The reverends alleged that the Diocesan financial statements for the year ended December 2011 indicated “direct and unknown deposits” of M496 984.60 and “unknown payments” of M449 076.88. For the Anglican Training Centre they also queried mysterious deposits of M656 043.74 and unknown payments of M165 331.29.

“The Financial statements for the year ended December 2012 have direct/unknown deposits totaling M1 018 246.86 and unknown payments totaling M839 635.00,” the document reads.

“Concerns were raised at the 17th session of the Diocesan synod but no action was taken to attend to all these concerns. The question about unknown deposits of M1 063 997 and unknown payments of M206 842.00 was not answered.”

They also accused the bishop of receiving numerous petty cash cheques “for which there are no supporting documents”.

“The question arises as to what the bishop does with petty cash amounts of between M5 000 and M10 000 fortnightly,” the reverends queried.

“The bishop has a petrol card which the diocese pays monthly. He, however, has many cheques made out to him as petrol expenses.

“There are staggering amounts paid to the bishop’s wife, which cannot be justified. When going for confirmations, the diocese fills his car with petrol, and the bishop is catered for by the parish he is going to visit.  “However, he gives himself a per diem every time he goes for confirmations.  How it is calculated is a mystery because it fluctuates from M450 to M1 000.”

They accused Bishop Taaso of also giving relatives accompanying him a per diem of M150 per day and paying for his son’s college fees at the church’s expense.

The six priests also noted a “general feeling around the country” that the bishop was an active member of the Lesotho Congress for Democracy.

“Although a person may have particular political leanings, it is not expedient for a bishop to publicly show his preferences,” the dossier reads.

“In April 2015, when the Prime Minister (Pakalitha Mosisili) was sworn-in at Setsoto Stadium, Bishop Taaso delivered a homily in which he ‘thanked God for bringing in this new government, which would restore the country’s dignity, which up until now was non-existent’.”  The reverends argued that the statement did not sit well with most Basotho.

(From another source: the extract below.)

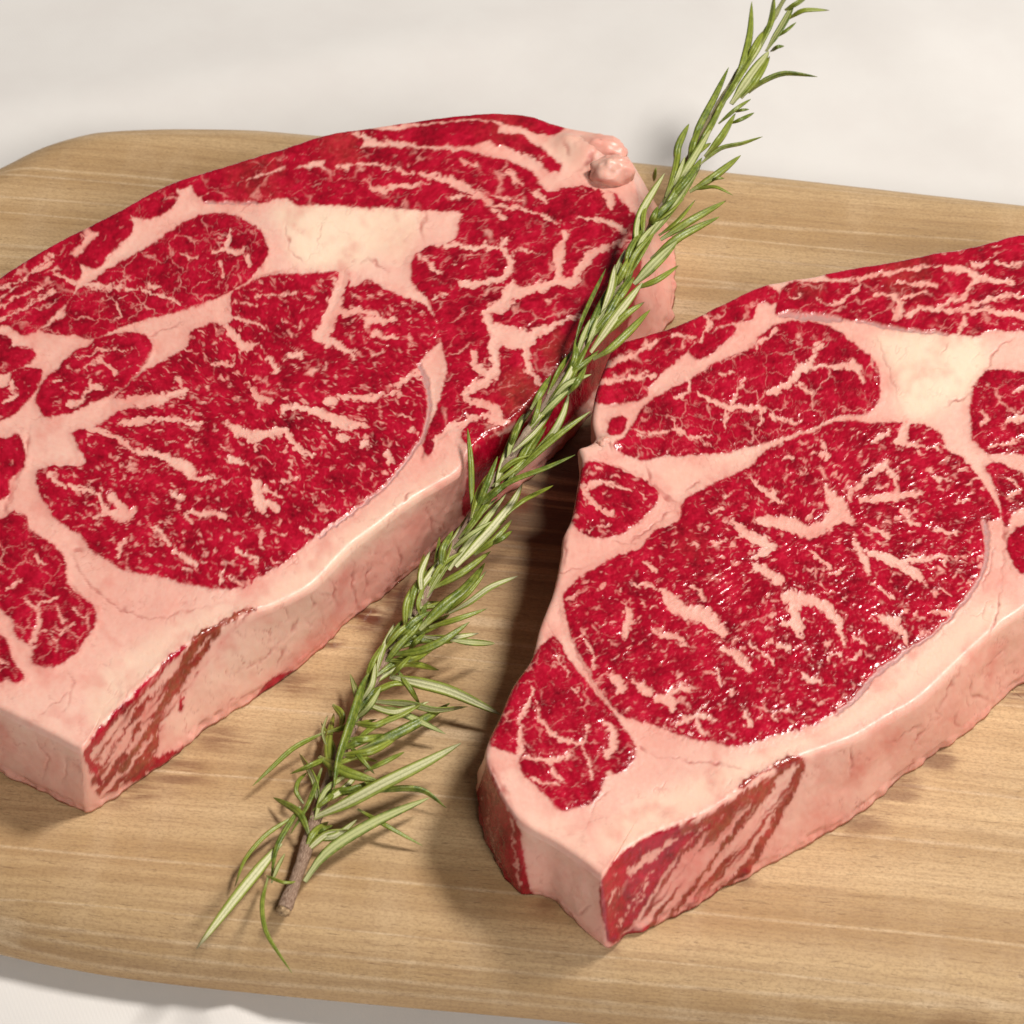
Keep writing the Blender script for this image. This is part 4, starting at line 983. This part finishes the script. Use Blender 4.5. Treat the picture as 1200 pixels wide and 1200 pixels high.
# ------------------------------------------------------------------ steak builder
def build_steak(S, label):
    H = S['H']
    zt = BOARD_TOP + 0.0004 + H
    zb = BOARD_TOP + 0.0004
    tops, bots = [], []
    for e in S['outline']:
        t = at(e[0], e[1], zt)[:2]
        b = at(e[2], e[3], zb)[:2] if len(e) > 2 else np.array([np.nan, np.nan])
        tops.append(t); bots.append(b)
    tops = np.array(tops); bots = np.array(bots)
    cen = at(*S['centre'], zt)[:2]
    miss = np.isnan(bots[:, 0])
    bots[miss] = tops[miss] + (cen - tops[miss]) / np.linalg.norm(cen - tops[miss], axis=1)[:, None] * 0.0015
    Q = resample(spline(np.column_stack([tops, bots]), 30, True), S['spokes'], True, key=2)
    top, bot = Q[:, :2], Q[:, 2:]
    n = len(top)
    # keep the spokes in order round sharp corners
    rel = top - cen
    an_ = np.unwrap(np.arctan2(rel[:, 1], rel[:, 0])); rd_ = np.hypot(rel[:, 0], rel[:, 1])
    sg = np.sign(an_[-1] - an_[0])
    an_ = sg * np.maximum.accumulate(sg * an_ + np.arange(n) * 1e-7)
    for _ in range(6):
        k3 = (np.roll(an_, 1) + an_ * 2 + np.roll(an_, -1)) / 4
        k3[:2] = an_[:2]; k3[-2:] = an_[-2:]
        an_ = k3
    top = cen + np.column_stack([np.cos(an_), np.sin(an_)]) * rd_[:, None]
    tang = np.roll(top, -3, 0) - np.roll(top, 3, 0)
    tang /= np.linalg.norm(tang, axis=1)[:, None] + 1e-12
    nrm = np.column_stack([tang[:, 1], -tang[:, 0]])
    if np.sum(nrm * (top - cen)) < 0:
        nrm = -nrm
    RHO = 0.0019
    NR, NW = S['rings'], 40
    rr = np.linspace(0.00005, 1, NR)
    reach = np.maximum(np.sum((top - cen) * nrm, 1), 0.004)
    rings, wallw = [], []
    for r in rr:
        p = cen + (top - cen) * r
        dist = (1 - r) * reach
        k = np.clip(RHO - dist, 0, RHO)
        z = zt - (RHO - np.sqrt(np.maximum(RHO**2 - k**2, 0)))
        rings.append(np.column_stack([p, z])); wallw.append(np.zeros(n))
    w0 = RHO / H
    for w in np.linspace(w0, 1, NW + 1)[1:]:
        p = top + (bot - top) * ((w - w0) / (1 - w0))
        rings.append(np.column_stack([p, np.full(n, zt + (zb - zt) * w)])); wallw.append(np.full(n, w))
    rings.append(np.column_stack([cen + (bot - cen) * 0.97, np.full(n, zb)])); wallw.append(np.full(n, 1.0))
    rings.append(np.column_stack([cen + (bot - cen) * 0.01, np.full(n, zb)])); wallw.append(np.full(n, 1.0))
    V = np.concatenate(rings); ww = np.concatenate(wallw)
    m = len(rings)
    ringi = np.repeat(np.arange(m), n)
    spoke = np.tile(np.arange(n), m)
    # where each point is seen in the photograph; walls turned away continue what is cut at the rim above them
    U, W = to_photo(V)
    wn3 = np.column_stack([nrm, np.zeros(n)])
    facing = np.sum(wn3 * (CP - np.column_stack([top, np.full(n, zt)])), 1) > 0.06
    away = (ww > 0) & ~facing[spoke]
    eu, ev = to_photo(np.column_stack([top, np.full(n, zt)]))
    U = np.where(away, eu[spoke], U); W = np.where(away, ev[spoke], W)
    onwall = ww > 0
    N = len(V)
    attrs, aux = flesh_fields(S, V, U, W, ww, away, onwall)
    rid, nk, edge_d, f, t2, t3, wc, crease, skin = (aux[q] for q in ('rid', 'nk', 'edge_d', 'f', 't2', 't3', 'wc', 'crease', 'skin'))
    leanm = attrs['lean']
    # ---- relief
    P3 = V.copy()
    bead = sstep(0.0, 3.0, np.where(f > -9, -f, 3.0))
    z_add = 0.0007 * vnoise(P3, 28.0, 2, 2) + 0.00020 * vnoise(P3, 190.0, 8, 2)
    z_add = z_add + 0.00022 * np.clip(edge_d / 8.0, -1, 1) - 0.00022 * crease - 0.0003 * skin
    # fine steps left by the knife, beads of fibre
    a_ = math.radians(-28)
    cut = np.sin((-U * math.sin(a_) + W * math.cos(a_)) * (2 * math.pi / 8.0) + 3.0 * vn2(U, W, 1 / 40, 401, 2)) * np.clip(0.1 + 1.2 * vn2(U, W, 1 / 45, 403, 2), 0, 1)
    z_add = z_add + leanm * (0.00008 * t2 + 0.00005 * t3 + 0.00004 * bead + 0.00007 * cut) + (1 - leanm) * 0.00002 * wc
    for (u, v, r, h) in S['bumps']:
        c0 = at(u, v, zt + h)
        z_add = z_add + h * np.exp(-(((V[:, 0] - c0[0]) ** 2 + ((V[:, 1] - c0[1]) * 1.0) ** 2) / (r * FRAME / 1200) ** 2))
    fade = np.clip(1 - ww * 3.0, 0, 1)
    V[:, 2] += z_add * fade
    side = np.where(onwall | (ringi >= NR - 1), 1.0, 0.0) * np.sin(np.clip(ww, 0, 1) * math.pi * 0.92 + 0.2)
    out = 0.0011 * vnoise(P3 * np.array([1, 1, 0.5]), 50.0, 12, 2) + 0.00022 * vnoise(P3, 210.0, 14, 2) + 0.00006 * vnoise(P3, 700.0, 15, 1) - 0.00035 * crease
    V[:, :2] += nrm[spoke] * (out * np.clip(side, 0, 1))[:, None]
    # ragged foot
    foot = (ww > 0.9) & (ringi < m - 2)
    V[:, :2] += nrm[spoke] * (foot * 0.0010 * vnoise(P3, 300.0, 41, 2))[:, None]
    V[-2 * n:, 2] = zb
    i = (np.arange(m - 1)[:, None] * n + np.arange(n)[None, :]).ravel()
    j = (np.arange(m - 1)[:, None] * n + (np.arange(n)[None, :] + 1) % n).ravel()
    F = np.column_stack([i, j, j + n, i + n])
    a, b, c = V[F[5, 0]], V[F[5, 1]], V[F[5, 2]]
    if np.cross(b - a, c - a)[2] < 0:
        F = F[:, ::-1]
    fn = np.cross(V[F[:, 2]] - V[F[:, 0]], V[F[:, 3]] - V[F[:, 1]])
    VN = np.zeros((N, 3))
    for k in range(4):
        for ax in range(3):
            VN[:, ax] += np.bincount(F[:, k], weights=fn[:, ax], minlength=N)
    VN /= np.linalg.norm(VN, axis=1)[:, None] + 1e-20
    frid = rid[F[:, 0]]
    root = empty('ribeye_steak', label, 'steak', 'raw ribeye steaks on the board')
    names = {}
    for k in range(nk + 2):
        nm = 'fat' if k == 0 else ('lean_streak' if k == nk + 1 else S['muscles'][k - 1][0])
        names.setdefault((nm, k), k)
    for (nm, k) in names:
        fs = F[frid == k]
        if not len(fs):
            continue
        used, inv = np.unique(fs, return_inverse=True)
        o = mesh_object(nm, V[used], inv.reshape(fs.shape), MEAT, root, {q: arr[used] for q, arr in attrs.items()}, VN[used])
    for (u, v, h, rx, ry, rz, an) in S['knobs']:     # a loose lump of fat sitting up on the rim
        nu, nv = 48, 28
        th = np.linspace(0, 2 * math.pi, nu, endpoint=False); ph = np.linspace(0.02, math.pi - 0.02, nv)
        T_, P_ = np.meshgrid(th, ph)
        D = np.column_stack([(np.sin(P_) * np.cos(T_)).ravel(), (np.sin(P_) * np.sin(T_)).ravel(), np.cos(P_).ravel()])
        R = 1 + 0.26 * vnoise(D, 1.9, 77, 3) + 0.02 * vnoise(D, 9.0, 78, 1)
        L = D * R[:, None] * np.array([rx, ry, rz])
        c_, s_ = math.cos(an), math.sin(an)
        L = np.column_stack([L[:, 0] * c_ - L[:, 1] * s_, L[:, 0] * s_ + L[:, 1] * c_, L[:, 2]])
        KV = at(u, v, zt + h) + L
        q = (np.arange(nv - 1)[:, None] * nu + np.arange(nu)[None, :]).ravel()
        q2 = (np.arange(nv - 1)[:, None] * nu + (np.arange(nu)[None, :] + 1) % nu).ravel()
        K = len(KV)
        mesh_object('fat_lump', KV, np.column_stack([q, q + nu, q2 + nu, q2]), MEAT, root,
                    {'mottle': 0.35 + 0.4 * vnoise(KV, 200.0, 3, 2), 'rough': np.full(K, 0.36), 'blush': np.clip(0.28 + 0.45 * vnoise(KV, 120.0, 4, 2), 0, 1), 'cream': np.full(K, 0.2)})
    return root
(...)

“In fact in the media, and especially the numerous local radio stations, he is no longer referred to as Bishop Taaso, but as the dignity-restoring bishop.”

They also accused Bishop Taaso of harassing other priests by withholding and cutting their stipends at his whim as well as threatening to physically assault his perceived enemies.

However, contacted for comment yesterday, Bishop Taaso dismissed the allegations saying they were “malicious lies”.

“I’m so disappointed by such conduct. All these allegations are lies by people who have failed to perform their duties as reverends,” said Bishop Taaso.

The bishop said the reverends had cases to answer for and failed to attend their disciplinary hearings “yet they continue to bring the church into disrepute and defaming my character”.

“Reverand Moriana was called for a tribunal he knew very well about but he refused to attend, while Reverend Mangalo has been suspended for stealing M31 000 from the church yet he refuses to change his ways,” Bishop Taaso said.

“I should also mention that Reverend Khaketla recently went to the extent of beating up our office administrator. He failed to go to a disciplinary hearing but all he is busy doing is referring issues in an unprocedural manner to the archbishop in Cape Town.

“The archbishop told him to go to the tribunal, but he has now resorted to insulting the very same archbishop whom they now seek to intervene in their allegations. They go to him to seek help when it suits them, and they insult him whenever it suits their interests.

“All the allegations they made about monies whose sources are unknown are lies. All we did was to close many of the church’s bank accounts and left only four operational and that is where the money came from. I should also mention that Reverend Palo also insulted senior reverends,” said Bishop Taaso.

On allegations of being a political activist, he said: “All I did was to tell Prime Minister Mosisili that he needs to rectify his old mistakes now that he has been given a second chance to lead the country.

“But it’s so shocking that they are politicizing issues and trying to push some hidden agendas of their own.”